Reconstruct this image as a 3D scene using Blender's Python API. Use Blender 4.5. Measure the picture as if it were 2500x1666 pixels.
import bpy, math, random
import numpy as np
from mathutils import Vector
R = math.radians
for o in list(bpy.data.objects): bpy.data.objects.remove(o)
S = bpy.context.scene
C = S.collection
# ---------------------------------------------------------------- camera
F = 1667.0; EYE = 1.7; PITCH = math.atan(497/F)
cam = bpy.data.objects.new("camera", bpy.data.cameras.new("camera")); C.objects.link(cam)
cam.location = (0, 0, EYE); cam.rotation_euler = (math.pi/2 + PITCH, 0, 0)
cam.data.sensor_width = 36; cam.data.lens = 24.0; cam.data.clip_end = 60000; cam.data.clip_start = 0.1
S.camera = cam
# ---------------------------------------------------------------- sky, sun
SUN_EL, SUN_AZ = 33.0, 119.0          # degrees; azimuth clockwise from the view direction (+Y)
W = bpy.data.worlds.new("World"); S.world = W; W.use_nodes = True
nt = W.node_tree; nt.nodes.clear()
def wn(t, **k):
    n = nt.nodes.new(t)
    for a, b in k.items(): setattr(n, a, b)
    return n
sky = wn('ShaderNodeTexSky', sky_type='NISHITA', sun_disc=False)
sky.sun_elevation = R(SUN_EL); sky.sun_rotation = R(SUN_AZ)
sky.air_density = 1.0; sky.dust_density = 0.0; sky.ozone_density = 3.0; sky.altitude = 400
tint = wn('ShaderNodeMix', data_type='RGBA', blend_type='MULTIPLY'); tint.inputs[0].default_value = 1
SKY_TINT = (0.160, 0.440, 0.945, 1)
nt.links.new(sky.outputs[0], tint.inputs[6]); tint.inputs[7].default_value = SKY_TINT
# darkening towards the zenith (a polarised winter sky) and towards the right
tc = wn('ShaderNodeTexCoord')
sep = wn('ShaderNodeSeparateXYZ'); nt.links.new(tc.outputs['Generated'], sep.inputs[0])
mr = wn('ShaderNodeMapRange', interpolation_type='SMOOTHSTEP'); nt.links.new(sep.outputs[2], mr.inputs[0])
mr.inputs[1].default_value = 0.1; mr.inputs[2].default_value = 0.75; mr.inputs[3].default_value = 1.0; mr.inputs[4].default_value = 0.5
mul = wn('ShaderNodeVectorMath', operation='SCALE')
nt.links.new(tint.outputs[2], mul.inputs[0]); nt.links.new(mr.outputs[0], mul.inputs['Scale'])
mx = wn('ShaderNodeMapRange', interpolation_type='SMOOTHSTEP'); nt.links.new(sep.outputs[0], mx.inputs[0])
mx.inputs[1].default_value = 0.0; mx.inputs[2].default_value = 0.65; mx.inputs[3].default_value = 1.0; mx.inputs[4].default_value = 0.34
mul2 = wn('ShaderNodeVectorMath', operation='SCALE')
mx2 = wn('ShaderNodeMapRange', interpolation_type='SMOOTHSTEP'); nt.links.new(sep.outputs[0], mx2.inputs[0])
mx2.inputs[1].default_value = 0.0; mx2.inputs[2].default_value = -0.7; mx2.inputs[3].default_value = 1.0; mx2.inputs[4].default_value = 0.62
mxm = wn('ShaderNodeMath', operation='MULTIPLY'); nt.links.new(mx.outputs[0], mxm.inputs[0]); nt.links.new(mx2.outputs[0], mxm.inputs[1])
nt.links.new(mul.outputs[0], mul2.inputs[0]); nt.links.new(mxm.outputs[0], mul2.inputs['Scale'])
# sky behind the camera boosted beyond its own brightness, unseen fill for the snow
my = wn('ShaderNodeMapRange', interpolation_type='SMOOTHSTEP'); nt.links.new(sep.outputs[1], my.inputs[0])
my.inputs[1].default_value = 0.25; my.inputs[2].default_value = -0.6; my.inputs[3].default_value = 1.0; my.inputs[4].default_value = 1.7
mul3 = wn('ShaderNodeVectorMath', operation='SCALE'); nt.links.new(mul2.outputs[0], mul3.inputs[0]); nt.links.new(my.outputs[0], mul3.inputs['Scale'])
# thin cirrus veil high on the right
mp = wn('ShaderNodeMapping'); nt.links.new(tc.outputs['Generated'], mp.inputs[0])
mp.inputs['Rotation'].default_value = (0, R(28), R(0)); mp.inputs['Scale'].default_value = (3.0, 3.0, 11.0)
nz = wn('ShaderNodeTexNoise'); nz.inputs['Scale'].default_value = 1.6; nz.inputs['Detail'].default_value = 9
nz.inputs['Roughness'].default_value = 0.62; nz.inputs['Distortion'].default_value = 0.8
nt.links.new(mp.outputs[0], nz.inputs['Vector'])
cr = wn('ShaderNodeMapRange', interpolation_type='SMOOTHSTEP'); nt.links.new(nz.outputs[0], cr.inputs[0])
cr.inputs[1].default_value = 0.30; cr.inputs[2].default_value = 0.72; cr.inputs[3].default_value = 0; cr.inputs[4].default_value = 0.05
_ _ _
◆ **Prompt**
Return the listing above in full, character for character.

◆ **Problem solution**
Reconstruct this image as a 3D scene using Blender's Python API. Use Blender 4.5. Measure the picture as if it were 2500x1666 pixels.
import bpy, math, random
import numpy as np
from mathutils import Vector
R = math.radians
for o in list(bpy.data.objects): bpy.data.objects.remove(o)
S = bpy.context.scene
C = S.collection
# ---------------------------------------------------------------- camera
F = 1667.0; EYE = 1.7; PITCH = math.atan(497/F)
cam = bpy.data.objects.new("camera", bpy.data.cameras.new("camera")); C.objects.link(cam)
cam.location = (0, 0, EYE); cam.rotation_euler = (math.pi/2 + PITCH, 0, 0)
cam.data.sensor_width = 36; cam.data.lens = 24.0; cam.data.clip_end = 60000; cam.data.clip_start = 0.1
S.camera = cam
# ---------------------------------------------------------------- sky, sun
SUN_EL, SUN_AZ = 33.0, 119.0          # degrees; azimuth clockwise from the view direction (+Y)
W = bpy.data.worlds.new("World"); S.world = W; W.use_nodes = True
nt = W.node_tree; nt.nodes.clear()
def wn(t, **k):
    n = nt.nodes.new(t)
    for a, b in k.items(): setattr(n, a, b)
    return n
sky = wn('ShaderNodeTexSky', sky_type='NISHITA', sun_disc=False)
sky.sun_elevation = R(SUN_EL); sky.sun_rotation = R(SUN_AZ)
sky.air_density = 1.0; sky.dust_density = 0.0; sky.ozone_density = 3.0; sky.altitude = 400
tint = wn('ShaderNodeMix', data_type='RGBA', blend_type='MULTIPLY'); tint.inputs[0].default_value = 1
SKY_TINT = (0.160, 0.440, 0.945, 1)
nt.links.new(sky.outputs[0], tint.inputs[6]); tint.inputs[7].default_value = SKY_TINT
# darkening towards the zenith (a polarised winter sky) and towards the right
tc = wn('ShaderNodeTexCoord')
sep = wn('ShaderNodeSeparateXYZ'); nt.links.new(tc.outputs['Generated'], sep.inputs[0])
mr = wn('ShaderNodeMapRange', interpolation_type='SMOOTHSTEP'); nt.links.new(sep.outputs[2], mr.inputs[0])
mr.inputs[1].default_value = 0.1; mr.inputs[2].default_value = 0.75; mr.inputs[3].default_value = 1.0; mr.inputs[4].default_value = 0.5
mul = wn('ShaderNodeVectorMath', operation='SCALE')
nt.links.new(tint.outputs[2], mul.inputs[0]); nt.links.new(mr.outputs[0], mul.inputs['Scale'])
mx = wn('ShaderNodeMapRange', interpolation_type='SMOOTHSTEP'); nt.links.new(sep.outputs[0], mx.inputs[0])
mx.inputs[1].default_value = 0.0; mx.inputs[2].default_value = 0.65; mx.inputs[3].default_value = 1.0; mx.inputs[4].default_value = 0.34
mul2 = wn('ShaderNodeVectorMath', operation='SCALE')
mx2 = wn('ShaderNodeMapRange', interpolation_type='SMOOTHSTEP'); nt.links.new(sep.outputs[0], mx2.inputs[0])
mx2.inputs[1].default_value = 0.0; mx2.inputs[2].default_value = -0.7; mx2.inputs[3].default_value = 1.0; mx2.inputs[4].default_value = 0.62
mxm = wn('ShaderNodeMath', operation='MULTIPLY'); nt.links.new(mx.outputs[0], mxm.inputs[0]); nt.links.new(mx2.outputs[0], mxm.inputs[1])
nt.links.new(mul.outputs[0], mul2.inputs[0]); nt.links.new(mxm.outputs[0], mul2.inputs['Scale'])
# sky behind the camera boosted beyond its own brightness, unseen fill for the snow
my = wn('ShaderNodeMapRange', interpolation_type='SMOOTHSTEP'); nt.links.new(sep.outputs[1], my.inputs[0])
my.inputs[1].default_value = 0.25; my.inputs[2].default_value = -0.6; my.inputs[3].default_value = 1.0; my.inputs[4].default_value = 1.7
mul3 = wn('ShaderNodeVectorMath', operation='SCALE'); nt.links.new(mul2.outputs[0], mul3.inputs[0]); nt.links.new(my.outputs[0], mul3.inputs['Scale'])
# thin cirrus veil high on the right
mp = wn('ShaderNodeMapping'); nt.links.new(tc.outputs['Generated'], mp.inputs[0])
mp.inputs['Rotation'].default_value = (0, R(28), R(0)); mp.inputs['Scale'].default_value = (3.0, 3.0, 11.0)
nz = wn('ShaderNodeTexNoise'); nz.inputs['Scale'].default_value = 1.6; nz.inputs['Detail'].default_value = 9
nz.inputs['Roughness'].default_value = 0.62; nz.inputs['Distortion'].default_value = 0.8
nt.links.new(mp.outputs[0], nz.inputs['Vector'])
cr = wn('ShaderNodeMapRange', interpolation_type='SMOOTHSTEP'); nt.links.new(nz.outputs[0], cr.inputs[0])
cr.inputs[1].default_value = 0.30; cr.inputs[2].default_value = 0.72; cr.inputs[3].default_value = 0; cr.inputs[4].default_value = 0.05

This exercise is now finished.